■ Records with scene code
---

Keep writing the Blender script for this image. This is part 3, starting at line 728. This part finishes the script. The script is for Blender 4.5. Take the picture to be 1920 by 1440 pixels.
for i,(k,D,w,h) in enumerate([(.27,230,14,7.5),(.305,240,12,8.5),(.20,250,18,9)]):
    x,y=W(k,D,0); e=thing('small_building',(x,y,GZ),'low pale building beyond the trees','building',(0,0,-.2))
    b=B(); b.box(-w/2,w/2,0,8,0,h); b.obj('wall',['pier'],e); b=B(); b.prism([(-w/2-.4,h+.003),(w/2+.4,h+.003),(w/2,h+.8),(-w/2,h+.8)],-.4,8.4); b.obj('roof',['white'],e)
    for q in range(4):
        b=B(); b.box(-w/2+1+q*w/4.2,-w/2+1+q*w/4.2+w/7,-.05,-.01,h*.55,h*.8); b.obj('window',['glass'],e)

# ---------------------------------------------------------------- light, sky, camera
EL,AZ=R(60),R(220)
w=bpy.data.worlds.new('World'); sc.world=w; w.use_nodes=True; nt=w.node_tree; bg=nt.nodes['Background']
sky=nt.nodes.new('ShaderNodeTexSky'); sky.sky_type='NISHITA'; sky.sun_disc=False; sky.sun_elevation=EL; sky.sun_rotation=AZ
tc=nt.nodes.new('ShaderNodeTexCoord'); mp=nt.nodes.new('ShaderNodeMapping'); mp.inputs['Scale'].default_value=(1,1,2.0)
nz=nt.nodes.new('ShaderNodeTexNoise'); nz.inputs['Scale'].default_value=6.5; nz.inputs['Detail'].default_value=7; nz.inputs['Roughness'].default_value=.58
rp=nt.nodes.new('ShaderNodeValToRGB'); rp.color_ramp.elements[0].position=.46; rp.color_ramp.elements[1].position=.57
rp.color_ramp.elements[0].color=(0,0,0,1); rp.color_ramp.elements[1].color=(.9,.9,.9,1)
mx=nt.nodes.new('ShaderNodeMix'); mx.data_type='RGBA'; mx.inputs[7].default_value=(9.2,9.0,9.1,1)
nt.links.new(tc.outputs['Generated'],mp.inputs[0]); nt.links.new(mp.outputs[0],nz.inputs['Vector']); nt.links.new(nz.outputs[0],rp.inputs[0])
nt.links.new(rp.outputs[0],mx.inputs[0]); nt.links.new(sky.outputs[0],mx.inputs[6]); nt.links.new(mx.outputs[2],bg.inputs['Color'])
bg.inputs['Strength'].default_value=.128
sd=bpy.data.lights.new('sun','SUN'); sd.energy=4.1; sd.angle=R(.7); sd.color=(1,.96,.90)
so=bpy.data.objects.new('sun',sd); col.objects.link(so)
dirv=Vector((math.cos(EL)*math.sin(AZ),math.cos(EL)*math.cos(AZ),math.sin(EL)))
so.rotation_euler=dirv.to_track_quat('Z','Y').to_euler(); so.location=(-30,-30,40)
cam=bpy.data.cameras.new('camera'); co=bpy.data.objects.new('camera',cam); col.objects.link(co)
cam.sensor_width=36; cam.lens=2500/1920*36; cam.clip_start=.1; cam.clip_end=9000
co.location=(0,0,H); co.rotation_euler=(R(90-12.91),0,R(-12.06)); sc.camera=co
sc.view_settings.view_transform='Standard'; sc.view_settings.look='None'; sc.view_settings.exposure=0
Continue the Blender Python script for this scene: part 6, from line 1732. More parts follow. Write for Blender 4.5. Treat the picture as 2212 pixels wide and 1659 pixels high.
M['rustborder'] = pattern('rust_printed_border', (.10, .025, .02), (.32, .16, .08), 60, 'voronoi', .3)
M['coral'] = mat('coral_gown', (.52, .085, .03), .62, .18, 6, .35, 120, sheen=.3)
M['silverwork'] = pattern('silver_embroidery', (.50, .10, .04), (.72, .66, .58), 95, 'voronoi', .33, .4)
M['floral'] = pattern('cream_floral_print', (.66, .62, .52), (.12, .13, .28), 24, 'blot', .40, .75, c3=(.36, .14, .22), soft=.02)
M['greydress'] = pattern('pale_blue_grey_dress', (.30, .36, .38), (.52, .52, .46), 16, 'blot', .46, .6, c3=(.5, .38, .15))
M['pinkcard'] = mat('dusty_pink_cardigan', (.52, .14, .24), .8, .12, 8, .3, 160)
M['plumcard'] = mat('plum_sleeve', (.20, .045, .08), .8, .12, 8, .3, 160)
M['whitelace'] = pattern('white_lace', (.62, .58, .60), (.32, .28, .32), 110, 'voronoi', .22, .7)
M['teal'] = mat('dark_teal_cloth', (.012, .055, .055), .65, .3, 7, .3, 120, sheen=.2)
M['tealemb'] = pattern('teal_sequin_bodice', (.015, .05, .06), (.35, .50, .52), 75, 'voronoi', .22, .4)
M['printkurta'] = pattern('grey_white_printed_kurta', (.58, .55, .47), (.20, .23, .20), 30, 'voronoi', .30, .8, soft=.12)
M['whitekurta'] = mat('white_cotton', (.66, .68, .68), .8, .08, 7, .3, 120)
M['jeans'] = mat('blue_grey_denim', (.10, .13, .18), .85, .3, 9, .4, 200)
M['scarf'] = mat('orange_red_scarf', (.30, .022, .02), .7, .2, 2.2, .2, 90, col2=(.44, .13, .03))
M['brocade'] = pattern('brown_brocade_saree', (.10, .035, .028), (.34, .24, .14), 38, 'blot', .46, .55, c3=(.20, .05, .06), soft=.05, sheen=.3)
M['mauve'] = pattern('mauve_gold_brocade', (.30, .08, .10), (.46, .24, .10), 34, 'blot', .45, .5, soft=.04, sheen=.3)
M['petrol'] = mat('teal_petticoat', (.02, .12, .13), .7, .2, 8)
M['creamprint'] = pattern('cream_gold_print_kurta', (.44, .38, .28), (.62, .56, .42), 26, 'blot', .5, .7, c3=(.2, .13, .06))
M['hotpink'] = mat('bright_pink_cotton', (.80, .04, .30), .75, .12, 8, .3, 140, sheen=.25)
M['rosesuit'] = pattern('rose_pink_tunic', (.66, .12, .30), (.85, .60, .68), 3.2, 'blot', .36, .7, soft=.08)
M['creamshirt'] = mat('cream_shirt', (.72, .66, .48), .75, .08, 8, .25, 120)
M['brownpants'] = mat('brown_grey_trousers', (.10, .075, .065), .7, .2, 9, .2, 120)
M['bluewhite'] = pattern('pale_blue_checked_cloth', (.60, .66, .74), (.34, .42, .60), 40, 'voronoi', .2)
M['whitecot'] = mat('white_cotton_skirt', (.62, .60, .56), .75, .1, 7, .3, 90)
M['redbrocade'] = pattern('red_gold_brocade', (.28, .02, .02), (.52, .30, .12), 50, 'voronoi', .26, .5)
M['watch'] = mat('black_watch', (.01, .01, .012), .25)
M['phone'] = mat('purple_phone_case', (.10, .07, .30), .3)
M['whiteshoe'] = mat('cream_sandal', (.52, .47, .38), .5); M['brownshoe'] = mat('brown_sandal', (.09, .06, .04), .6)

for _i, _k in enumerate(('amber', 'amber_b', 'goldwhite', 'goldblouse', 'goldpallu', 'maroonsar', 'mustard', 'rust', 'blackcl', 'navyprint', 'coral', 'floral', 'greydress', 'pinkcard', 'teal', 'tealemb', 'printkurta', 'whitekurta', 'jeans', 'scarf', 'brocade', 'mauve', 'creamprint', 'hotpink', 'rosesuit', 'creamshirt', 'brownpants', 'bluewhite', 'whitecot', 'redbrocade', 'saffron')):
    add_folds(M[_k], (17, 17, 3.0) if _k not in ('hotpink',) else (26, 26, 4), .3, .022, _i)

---

■ What is expected
Repeat the material in full, exactly as it stands.

■ Exercise result
Keep writing the Blender script for this image. This is part 3, starting at line 728. This part finishes the script. The script is for Blender 4.5. Take the picture to be 1920 by 1440 pixels.
for i,(k,D,w,h) in enumerate([(.27,230,14,7.5),(.305,240,12,8.5),(.20,250,18,9)]):
    x,y=W(k,D,0); e=thing('small_building',(x,y,GZ),'low pale building beyond the trees','building',(0,0,-.2))
    b=B(); b.box(-w/2,w/2,0,8,0,h); b.obj('wall',['pier'],e); b=B(); b.prism([(-w/2-.4,h+.003),(w/2+.4,h+.003),(w/2,h+.8),(-w/2,h+.8)],-.4,8.4); b.obj('roof',['white'],e)
    for q in range(4):
        b=B(); b.box(-w/2+1+q*w/4.2,-w/2+1+q*w/4.2+w/7,-.05,-.01,h*.55,h*.8); b.obj('window',['glass'],e)

# ---------------------------------------------------------------- light, sky, camera
EL,AZ=R(60),R(220)
w=bpy.data.worlds.new('World'); sc.world=w; w.use_nodes=True; nt=w.node_tree; bg=nt.nodes['Background']
sky=nt.nodes.new('ShaderNodeTexSky'); sky.sky_type='NISHITA'; sky.sun_disc=False; sky.sun_elevation=EL; sky.sun_rotation=AZ
tc=nt.nodes.new('ShaderNodeTexCoord'); mp=nt.nodes.new('ShaderNodeMapping'); mp.inputs['Scale'].default_value=(1,1,2.0)
nz=nt.nodes.new('ShaderNodeTexNoise'); nz.inputs['Scale'].default_value=6.5; nz.inputs['Detail'].default_value=7; nz.inputs['Roughness'].default_value=.58
rp=nt.nodes.new('ShaderNodeValToRGB'); rp.color_ramp.elements[0].position=.46; rp.color_ramp.elements[1].position=.57
rp.color_ramp.elements[0].color=(0,0,0,1); rp.color_ramp.elements[1].color=(.9,.9,.9,1)
mx=nt.nodes.new('ShaderNodeMix'); mx.data_type='RGBA'; mx.inputs[7].default_value=(9.2,9.0,9.1,1)
nt.links.new(tc.outputs['Generated'],mp.inputs[0]); nt.links.new(mp.outputs[0],nz.inputs['Vector']); nt.links.new(nz.outputs[0],rp.inputs[0])
nt.links.new(rp.outputs[0],mx.inputs[0]); nt.links.new(sky.outputs[0],mx.inputs[6]); nt.links.new(mx.outputs[2],bg.inputs['Color'])
bg.inputs['Strength'].default_value=.128
sd=bpy.data.lights.new('sun','SUN'); sd.energy=4.1; sd.angle=R(.7); sd.color=(1,.96,.90)
so=bpy.data.objects.new('sun',sd); col.objects.link(so)
dirv=Vector((math.cos(EL)*math.sin(AZ),math.cos(EL)*math.cos(AZ),math.sin(EL)))
so.rotation_euler=dirv.to_track_quat('Z','Y').to_euler(); so.location=(-30,-30,40)
cam=bpy.data.cameras.new('camera'); co=bpy.data.objects.new('camera',cam); col.objects.link(co)
cam.sensor_width=36; cam.lens=2500/1920*36; cam.clip_start=.1; cam.clip_end=9000
co.location=(0,0,H); co.rotation_euler=(R(90-12.91),0,R(-12.06)); sc.camera=co
sc.view_settings.view_transform='Standard'; sc.view_settings.look='None'; sc.view_settings.exposure=0
Continue the Blender Python script for this scene: part 6, from line 1732. More parts follow. Write for Blender 4.5. Treat the picture as 2212 pixels wide and 1659 pixels high.
M['rustborder'] = pattern('rust_printed_border', (.10, .025, .02), (.32, .16, .08), 60, 'voronoi', .3)
M['coral'] = mat('coral_gown', (.52, .085, .03), .62, .18, 6, .35, 120, sheen=.3)
M['silverwork'] = pattern('silver_embroidery', (.50, .10, .04), (.72, .66, .58), 95, 'voronoi', .33, .4)
M['floral'] = pattern('cream_floral_print', (.66, .62, .52), (.12, .13, .28), 24, 'blot', .40, .75, c3=(.36, .14, .22), soft=.02)
M['greydress'] = pattern('pale_blue_grey_dress', (.30, .36, .38), (.52, .52, .46), 16, 'blot', .46, .6, c3=(.5, .38, .15))
M['pinkcard'] = mat('dusty_pink_cardigan', (.52, .14, .24), .8, .12, 8, .3, 160)
M['plumcard'] = mat('plum_sleeve', (.20, .045, .08), .8, .12, 8, .3, 160)
M['whitelace'] = pattern('white_lace', (.62, .58, .60), (.32, .28, .32), 110, 'voronoi', .22, .7)
M['teal'] = mat('dark_teal_cloth', (.012, .055, .055), .65, .3, 7, .3, 120, sheen=.2)
M['tealemb'] = pattern('teal_sequin_bodice', (.015, .05, .06), (.35, .50, .52), 75, 'voronoi', .22, .4)
M['printkurta'] = pattern('grey_white_printed_kurta', (.58, .55, .47), (.20, .23, .20), 30, 'voronoi', .30, .8, soft=.12)
M['whitekurta'] = mat('white_cotton', (.66, .68, .68), .8, .08, 7, .3, 120)
M['jeans'] = mat('blue_grey_denim', (.10, .13, .18), .85, .3, 9, .4, 200)
M['scarf'] = mat('orange_red_scarf', (.30, .022, .02), .7, .2, 2.2, .2, 90, col2=(.44, .13, .03))
M['brocade'] = pattern('brown_brocade_saree', (.10, .035, .028), (.34, .24, .14), 38, 'blot', .46, .55, c3=(.20, .05, .06), soft=.05, sheen=.3)
M['mauve'] = pattern('mauve_gold_brocade', (.30, .08, .10), (.46, .24, .10), 34, 'blot', .45, .5, soft=.04, sheen=.3)
M['petrol'] = mat('teal_petticoat', (.02, .12, .13), .7, .2, 8)
M['creamprint'] = pattern('cream_gold_print_kurta', (.44, .38, .28), (.62, .56, .42), 26, 'blot', .5, .7, c3=(.2, .13, .06))
M['hotpink'] = mat('bright_pink_cotton', (.80, .04, .30), .75, .12, 8, .3, 140, sheen=.25)
M['rosesuit'] = pattern('rose_pink_tunic', (.66, .12, .30), (.85, .60, .68), 3.2, 'blot', .36, .7, soft=.08)
M['creamshirt'] = mat('cream_shirt', (.72, .66, .48), .75, .08, 8, .25, 120)
M['brownpants'] = mat('brown_grey_trousers', (.10, .075, .065), .7, .2, 9, .2, 120)
M['bluewhite'] = pattern('pale_blue_checked_cloth', (.60, .66, .74), (.34, .42, .60), 40, 'voronoi', .2)
M['whitecot'] = mat('white_cotton_skirt', (.62, .60, .56), .75, .1, 7, .3, 90)
M['redbrocade'] = pattern('red_gold_brocade', (.28, .02, .02), (.52, .30, .12), 50, 'voronoi', .26, .5)
M['watch'] = mat('black_watch', (.01, .01, .012), .25)
M['phone'] = mat('purple_phone_case', (.10, .07, .30), .3)
M['whiteshoe'] = mat('cream_sandal', (.52, .47, .38), .5); M['brownshoe'] = mat('brown_sandal', (.09, .06, .04), .6)

for _i, _k in enumerate(('amber', 'amber_b', 'goldwhite', 'goldblouse', 'goldpallu', 'maroonsar', 'mustard', 'rust', 'blackcl', 'navyprint', 'coral', 'floral', 'greydress', 'pinkcard', 'teal', 'tealemb', 'printkurta', 'whitekurta', 'jeans', 'scarf', 'brocade', 'mauve', 'creamprint', 'hotpink', 'rosesuit', 'creamshirt', 'brownpants', 'bluewhite', 'whitecot', 'redbrocade', 'saffron')):
    add_folds(M[_k], (17, 17, 3.0) if _k not in ('hotpink',) else (26, 26, 4), .3, .022, _i)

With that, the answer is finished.